Friedman and Roads

I’m currently podcast-less, due to the continued incompetence of PlusNet, and so am reading Milton Friedman’s Capitalism and Freedom (at Richard’s suggestion). So far it’s an excellent book, and everything I expected.

It’s interesting how the power of the market might surprise even Friedman himself, however - given that the book was originally written in 1962. On page 30 Friedman discusses the use of tolls on roads, and how they are ineffective in the general case, because of the high costs of administering them on most roads. This is an example of a ‘neighborhood effect’, one of only two types of market failure he identifies. From this, the implication is that a petrol tax is an effective solution.

However, it seems obvious that a technological solution to this problem is not too far away, despite probably being unforeseeable in 1962: it will soon be possible to track people’s exact road usage for a reasonable cost, probably using some radio-based system. Such systems already exist in some restricted areas.

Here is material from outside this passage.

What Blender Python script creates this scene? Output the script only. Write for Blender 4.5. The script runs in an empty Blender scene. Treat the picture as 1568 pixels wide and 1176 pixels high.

This still doesn’t overcome the local monopoly problem that Friedman also identifies (what happens when there is only one reasonable route from A to B?), but it could certainly shift the balance in favour of some road-use charging, which interestingly even the sluggish UK goverment is investigating.


[...] I’ve just finished reading Seth Godin’s book All Marketers Are Liars (yes, I know I was reading something different a few days ago; I’ve got a short attention span). His book taught me a lot about marketing and convinced me it doesn’t have to be fake and cynical. But perhaps the most important personal lesson I’ve taken away is to understand worldviews better. One of Seth’s basic principles is that each person has a set of worldviews: marketing that doesn’t match them is rationalised away in our brains, even when that’s illogical. This has been demonstrated by psychologists many times, but irrational rationalisation (pun aware) makes people uncomfortable, so we don’t talk about it much. This is one of things that makes marketing to people hard: framing the message in terms of their worldview. I think this is just as important to understand in personal relationships (persuading) as it is in selling products (marketing). In fact, it seems that Godin would assert that the former is marketing too. [...]
Yep. You should definitely watch the 'Free to Choose' videos on Google. The first half of each one is OK - the actual documentary itself - but it's the second half where Friedman shows his debating skill - cutting through woolly arguments.
Speaking of Friedman... I finally got round to watching his "open mind" interview the other day (where he talks about measuring the effects of a policy rather than its intent). I had no idea he was so articulate.... I should have realised he would but the clarity of his explanations was astounding.